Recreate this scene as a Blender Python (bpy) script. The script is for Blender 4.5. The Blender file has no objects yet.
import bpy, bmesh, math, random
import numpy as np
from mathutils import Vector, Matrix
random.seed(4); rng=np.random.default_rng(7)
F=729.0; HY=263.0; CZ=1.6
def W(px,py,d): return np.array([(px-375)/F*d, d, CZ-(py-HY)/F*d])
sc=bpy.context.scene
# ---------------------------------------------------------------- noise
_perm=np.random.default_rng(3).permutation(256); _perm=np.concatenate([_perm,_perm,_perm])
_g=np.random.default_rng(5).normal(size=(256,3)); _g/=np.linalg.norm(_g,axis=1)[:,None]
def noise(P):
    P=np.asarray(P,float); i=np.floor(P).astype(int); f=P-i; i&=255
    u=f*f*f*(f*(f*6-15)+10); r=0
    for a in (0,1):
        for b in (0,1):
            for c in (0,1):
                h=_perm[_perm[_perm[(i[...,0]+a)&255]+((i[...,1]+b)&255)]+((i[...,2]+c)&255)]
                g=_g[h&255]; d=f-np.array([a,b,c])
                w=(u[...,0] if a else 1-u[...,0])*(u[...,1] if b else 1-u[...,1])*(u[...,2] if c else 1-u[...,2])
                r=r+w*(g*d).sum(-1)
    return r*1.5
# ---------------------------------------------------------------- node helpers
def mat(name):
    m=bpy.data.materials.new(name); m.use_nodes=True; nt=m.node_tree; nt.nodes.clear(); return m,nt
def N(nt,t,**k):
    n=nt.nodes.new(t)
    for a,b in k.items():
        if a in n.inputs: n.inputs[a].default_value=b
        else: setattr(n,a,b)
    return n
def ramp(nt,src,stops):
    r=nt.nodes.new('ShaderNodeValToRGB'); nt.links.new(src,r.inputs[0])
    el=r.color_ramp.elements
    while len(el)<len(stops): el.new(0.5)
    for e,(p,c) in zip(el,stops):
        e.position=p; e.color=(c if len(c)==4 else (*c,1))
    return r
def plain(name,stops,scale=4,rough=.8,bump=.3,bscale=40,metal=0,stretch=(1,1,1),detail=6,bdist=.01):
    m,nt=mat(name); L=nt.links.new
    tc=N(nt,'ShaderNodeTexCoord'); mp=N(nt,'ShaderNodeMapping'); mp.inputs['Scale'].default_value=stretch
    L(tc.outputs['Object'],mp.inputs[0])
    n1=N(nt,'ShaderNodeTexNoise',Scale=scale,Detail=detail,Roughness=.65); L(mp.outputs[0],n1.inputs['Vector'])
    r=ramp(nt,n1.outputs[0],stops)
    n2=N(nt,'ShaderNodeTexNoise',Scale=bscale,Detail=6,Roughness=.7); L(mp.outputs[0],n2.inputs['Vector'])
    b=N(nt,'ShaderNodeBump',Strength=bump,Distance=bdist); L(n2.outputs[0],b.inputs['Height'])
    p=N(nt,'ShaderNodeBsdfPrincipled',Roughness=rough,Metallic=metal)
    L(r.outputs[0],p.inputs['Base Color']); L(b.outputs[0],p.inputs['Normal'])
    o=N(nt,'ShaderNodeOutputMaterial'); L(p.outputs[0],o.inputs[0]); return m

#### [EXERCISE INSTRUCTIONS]
The listing above must be transcribed exactly, line by line.

#### [RESPONSE FOR THIS EXERCISE]
Recreate this scene as a Blender Python (bpy) script. The script is for Blender 4.5. The Blender file has no objects yet.
import bpy, bmesh, math, random
import numpy as np
from mathutils import Vector, Matrix
random.seed(4); rng=np.random.default_rng(7)
F=729.0; HY=263.0; CZ=1.6
def W(px,py,d): return np.array([(px-375)/F*d, d, CZ-(py-HY)/F*d])
sc=bpy.context.scene
# ---------------------------------------------------------------- noise
_perm=np.random.default_rng(3).permutation(256); _perm=np.concatenate([_perm,_perm,_perm])
_g=np.random.default_rng(5).normal(size=(256,3)); _g/=np.linalg.norm(_g,axis=1)[:,None]
def noise(P):
    P=np.asarray(P,float); i=np.floor(P).astype(int); f=P-i; i&=255
    u=f*f*f*(f*(f*6-15)+10); r=0
    for a in (0,1):
        for b in (0,1):
            for c in (0,1):
                h=_perm[_perm[_perm[(i[...,0]+a)&255]+((i[...,1]+b)&255)]+((i[...,2]+c)&255)]
                g=_g[h&255]; d=f-np.array([a,b,c])
                w=(u[...,0] if a else 1-u[...,0])*(u[...,1] if b else 1-u[...,1])*(u[...,2] if c else 1-u[...,2])
                r=r+w*(g*d).sum(-1)
    return r*1.5
# ---------------------------------------------------------------- node helpers
def mat(name):
    m=bpy.data.materials.new(name); m.use_nodes=True; nt=m.node_tree; nt.nodes.clear(); return m,nt
def N(nt,t,**k):
    n=nt.nodes.new(t)
    for a,b in k.items():
        if a in n.inputs: n.inputs[a].default_value=b
        else: setattr(n,a,b)
    return n
def ramp(nt,src,stops):
    r=nt.nodes.new('ShaderNodeValToRGB'); nt.links.new(src,r.inputs[0])
    el=r.color_ramp.elements
    while len(el)<len(stops): el.new(0.5)
    for e,(p,c) in zip(el,stops):
        e.position=p; e.color=(c if len(c)==4 else (*c,1))
    return r
def plain(name,stops,scale=4,rough=.8,bump=.3,bscale=40,metal=0,stretch=(1,1,1),detail=6,bdist=.01):
    m,nt=mat(name); L=nt.links.new
    tc=N(nt,'ShaderNodeTexCoord'); mp=N(nt,'ShaderNodeMapping'); mp.inputs['Scale'].default_value=stretch
    L(tc.outputs['Object'],mp.inputs[0])
    n1=N(nt,'ShaderNodeTexNoise',Scale=scale,Detail=detail,Roughness=.65); L(mp.outputs[0],n1.inputs['Vector'])
    r=ramp(nt,n1.outputs[0],stops)
    n2=N(nt,'ShaderNodeTexNoise',Scale=bscale,Detail=6,Roughness=.7); L(mp.outputs[0],n2.inputs['Vector'])
    b=N(nt,'ShaderNodeBump',Strength=bump,Distance=bdist); L(n2.outputs[0],b.inputs['Height'])
    p=N(nt,'ShaderNodeBsdfPrincipled',Roughness=rough,Metallic=metal)
    L(r.outputs[0],p.inputs['Base Color']); L(b.outputs[0],p.inputs['Normal'])
    o=N(nt,'ShaderNodeOutputMaterial'); L(p.outputs[0],o.inputs[0]); return m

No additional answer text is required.